Bitcoin could drop under $88k if it fails to hold $95k support: analyst
Bitcoin could potentially tumble down to $88,000 if it fails to hold the key support level at $95k, according to an analyst.
Bitcoin (BTC) dropped 6% over the past day, falling below $96K as a spot sell-off driven by macroeconomic concerns pushed BTC price action to a “pivotal” level, contributing to an 8.4% slump in the global crypto market.
According to analyst Skew, following Bitcoin’s recent dip, a further drop to $95K—just $300 away at press time—could potentially lead BTC to retest levels as low as $88K.

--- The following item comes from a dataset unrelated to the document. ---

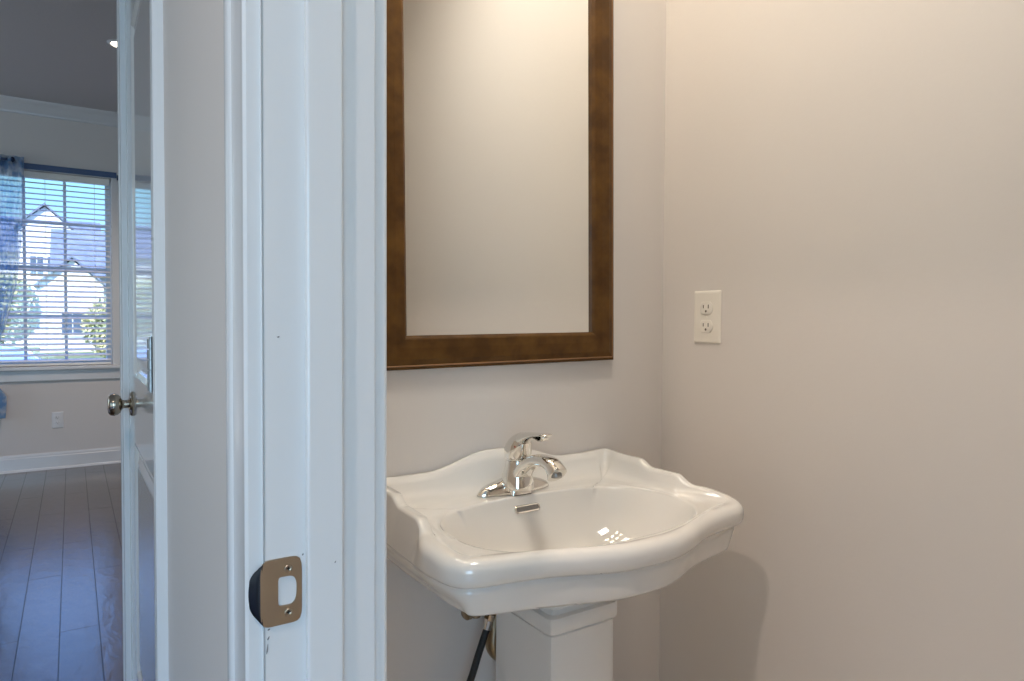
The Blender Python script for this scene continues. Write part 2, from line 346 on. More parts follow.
# ------------------------------------------------------------------ closet door, closed in the hall wall
def closet():
    y0, y1, z0, z1, xf, xb = 1.540, 2.418, FL+.012, DH-.004, XW+.0005, XW+.036
    bm = new(); panels = [(1.668, 2.225, -.160, .845), (1.668, 2.225, -1.03, -.352)]
    ys = [y0, 1.668, 2.225, y1]; zs = [z0, -1.03, -.352, -.160, .845, z1]
    def q(x, a, b, c, d): bm.faces.new([bm.verts.new(p) for p in ((x, a, c), (x, b, c), (x, b, d), (x, a, d))])
    for i in range(3):
        for j in range(5):
            if i == 1 and j in (1, 3): continue
            q(xf, ys[i], ys[i+1], zs[j], zs[j+1])
    for a, b, c, d in panels:
        steps = [(0, 0), (.004, -.0015), (.009, .001), (.016, .006), (.024, .008), (.032, .008), (.052, .003), (.058, .0022)]
        rs = [[(xf+dp, a+k, c+k), (xf+dp, b-k, c+k), (xf+dp, b-k, d-k), (xf+dp, a+k, d-k)] for k, dp in steps]
        vs = loft(bm, rs, caps=False); bm.faces.new(vs[-1])
    for p in (((xf, y0, z0), (xb, y0, z0), (xb, y0, z1), (xf, y0, z1)), ((xf, y1, z0), (xb, y1, z0), (xb, y1, z1), (xf, y1, z1)), ((xf, y0, z1), (xb, y0, z1), (xb, y1, z1), (xf, y1, z1)), ((xb, y0, z0), (xb, y1, z0), (xb, y1, z1), (xb, y0, z1)), ((xf, y0, z0), (xb, y0, z0), (xb, y1, z0), (xf, y1, z0))):
        bm.faces.new([bm.verts.new(v) for v in p])
    bmesh.ops.remove_doubles(bm, verts=bm.verts, dist=.0002)
    d = struct('door_1', bm, M['door'])
    bm = new(); yk, zk = 2.295, -.246
    lathe(bm, [(.001, 0), (.036, 0), (.037, -.003), (.033, -.008), (.020, -.0105), (.013, -.012), (.012, -.022), (.014, -.028), (.012, -.030), (.001, -.030)], (xf, yk, zk), 'X', 32)
    # knob body
    k = obj('door_knob', bm, M['knob'], d, smooth=True, angle=45)
    bm = new(); lathe(bm, [(.001, -.026), (.013, -.027), (.024, -.032), (.031, -.040), (.0335, -.049), (.031, -.058), (.024, -.0635), (.016, -.065), (.014, -.0645), (.001, -.065)], (xf, yk, zk), 'X', 36)
    obj('knob_ball', bm, M['knob'], k, smooth=True, angle=50)
    for zc in (-.088, -1.0, .76):
        bm = new(); 
        for i in range(5):
            a = zc-.053+i*.0214; tube(bm, [(.1335, 1.5395, a), (.1335, 1.5395, a+.0188)], .0070, 16)
        tube(bm, [(.1335, 1.5395, zc-.0565), (.1335, 1.5395, zc+.0565)], .0035, 10)
        box(bm, (.1325, 1.5400, zc-.053), (.1500, 1.5420, zc+.053)); box(bm, (.1325, 1.5370, zc-.053), (.1500, 1.5390, zc+.053))
        obj('hinge', bm, M['hinge'], d, smooth=True, angle=40)
    # jamb of the closet
    bm = new(); box(bm, (XW, 1.517, FL), (XP, 1.537, DH+.02)); box(bm, (XW, 2.421, FL), (XP, 2.45, DH+.02)); box(bm, (XW, 1.537, DH), (XP, 2.421, DH+.02)); box(bm, (XW+.037, 1.537, FL), (XW+.05, 1.549, DH)); box(bm, (XW+.037, 2.409, FL), (XW+.05, 2.421, DH))
    struct('trim_8', bm, M['trim'])
closet()

# ------------------------------------------------------------------ mirror
def mirror():
    X0, X1, Z0, Z1 = .508, 1.1425, -.0990, 1.02
    t = thing('wall_mirror', 'tall wall mirror in a mottled bronze brown frame hung over the sink', 'mirror', (X0, YM, Z0))
    # moulding section: (distance inward from the outer edge, distance in front of the wall)
    sec = [(0, .001), (0, .016), (.0015, .0175), (.0045, .0180), (.006, .0190), (.0085, .0205), (.022, .0245), (.045, .0255), (.0625, .0235), (.0655, .022), (.068, .019), (.0705, .0165), (.0705, .006)]
    def sweep(bm, sec, k0=0, k1=4):
        C = [(X0, Z0, 1, 1), (X1, Z0, -1, 1), (X1, Z1, -1, -1), (X0, Z1, 1, -1)]
        for k in range(4):
            a, b = C[k], C[(k+1) % 4]
            loft(bm, [[(x+s*d, YM-h, z+q*d) for d, h in sec] for x, z, s, q in (a, b)], close=False)
    bm = new(); sweep(bm, sec); obj('frame', bm, M['frame'], t)
    bm = new(); sweep(bm, [(.0060, .0200), (.0078, .0218), (.0096, .0208)]); obj('bead', bm, M['bead'], t)
    bm = new(); box(bm, (X0+.066, YM-.010, Z0+.066), (X1-.066, YM-.006, Z1-.066)); obj('mirror_glass', bm, M['mirror'], t)
    bm = new(); box(bm, (X0+.004, YM-.006, Z0+.004), (X1-.004, YM-.001, Z1-.004)); obj('backing', bm, M['dark'], t)
    t.rotation_euler = (0, -math.radians(.68), 0)
mirror()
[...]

“Right around 1D lows ($92K – $88K), bid liquidity has been buffered with a significant increase in demand,” the analyst noted, adding that spot flow will also play a vital part for the rest of this week.
A related chart showed liquidity blocks positioned lower in the Binance order book, signaling strong buyer interest near the $88,000 mark.
Skew’s scenario could play out as there has been an uptick in selling pressure on Binance, one of the largest cryptocurrency exchanges by trading volume.
According to CryptoQuant analysts, Binance’s hourly Net Taker Volume turned sharply negative on Jan. 8, hitting a yearly low of -$325 million during the release of the ISM PMI and JOLTs Job Openings data, which signaled unfavourable conditions for risk assets like Bitcoin.
Among other experts, fellow trader Johnny also anticipated a potential dip into that zone in the coming weeks.
Meanwhile, according to pseudonymous analyst Rekt Capital, Bitcoin has entered the $91,000–$101,165 range after failing to hold the critical daily support level at $101,165. This could see BTC oscillate within this range in the short term, with $91,000 acting as the next key support level.
The bearish predictions for BTC emerged as institutional demand appeared to weaken, evidenced by a significant drop in inflows on Jan. 7.